| SUPPLIED DATA |
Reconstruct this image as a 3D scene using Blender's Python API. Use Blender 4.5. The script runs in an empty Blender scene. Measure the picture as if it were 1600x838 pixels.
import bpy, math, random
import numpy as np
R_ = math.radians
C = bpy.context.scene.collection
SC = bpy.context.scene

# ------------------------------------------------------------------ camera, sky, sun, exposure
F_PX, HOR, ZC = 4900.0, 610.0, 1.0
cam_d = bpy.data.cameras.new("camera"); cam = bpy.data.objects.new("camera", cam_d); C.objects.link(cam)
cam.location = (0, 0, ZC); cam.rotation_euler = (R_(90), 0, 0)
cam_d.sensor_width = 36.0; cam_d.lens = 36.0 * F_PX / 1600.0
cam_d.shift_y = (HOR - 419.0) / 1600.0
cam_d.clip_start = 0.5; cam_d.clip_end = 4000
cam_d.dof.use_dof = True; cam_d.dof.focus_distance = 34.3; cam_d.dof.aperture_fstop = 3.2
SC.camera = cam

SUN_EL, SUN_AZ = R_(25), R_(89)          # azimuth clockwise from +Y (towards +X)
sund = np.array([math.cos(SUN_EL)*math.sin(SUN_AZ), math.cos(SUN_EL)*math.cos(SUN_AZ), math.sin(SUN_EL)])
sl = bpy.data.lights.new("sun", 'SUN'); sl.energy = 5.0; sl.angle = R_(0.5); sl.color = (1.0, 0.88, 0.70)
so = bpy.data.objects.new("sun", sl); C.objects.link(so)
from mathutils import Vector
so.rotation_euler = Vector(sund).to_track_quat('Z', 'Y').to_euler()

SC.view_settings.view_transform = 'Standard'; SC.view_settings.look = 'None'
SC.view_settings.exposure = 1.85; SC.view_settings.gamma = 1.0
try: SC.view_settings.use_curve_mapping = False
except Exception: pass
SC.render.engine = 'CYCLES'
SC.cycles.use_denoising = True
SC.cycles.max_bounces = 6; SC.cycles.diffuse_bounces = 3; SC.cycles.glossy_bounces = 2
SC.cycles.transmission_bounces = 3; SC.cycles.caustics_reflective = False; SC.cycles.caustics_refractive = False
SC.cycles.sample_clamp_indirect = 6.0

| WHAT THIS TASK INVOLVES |
From the first line of the data above to the line holding "SC.camera = cam", reproduce each line exactly; emit no other lines.

| RESULT FOR THIS TASK |
Reconstruct this image as a 3D scene using Blender's Python API. Use Blender 4.5. The script runs in an empty Blender scene. Measure the picture as if it were 1600x838 pixels.
import bpy, math, random
import numpy as np
R_ = math.radians
C = bpy.context.scene.collection
SC = bpy.context.scene

# ------------------------------------------------------------------ camera, sky, sun, exposure
F_PX, HOR, ZC = 4900.0, 610.0, 1.0
cam_d = bpy.data.cameras.new("camera"); cam = bpy.data.objects.new("camera", cam_d); C.objects.link(cam)
cam.location = (0, 0, ZC); cam.rotation_euler = (R_(90), 0, 0)
cam_d.sensor_width = 36.0; cam_d.lens = 36.0 * F_PX / 1600.0
cam_d.shift_y = (HOR - 419.0) / 1600.0
cam_d.clip_start = 0.5; cam_d.clip_end = 4000
cam_d.dof.use_dof = True; cam_d.dof.focus_distance = 34.3; cam_d.dof.aperture_fstop = 3.2
SC.camera = cam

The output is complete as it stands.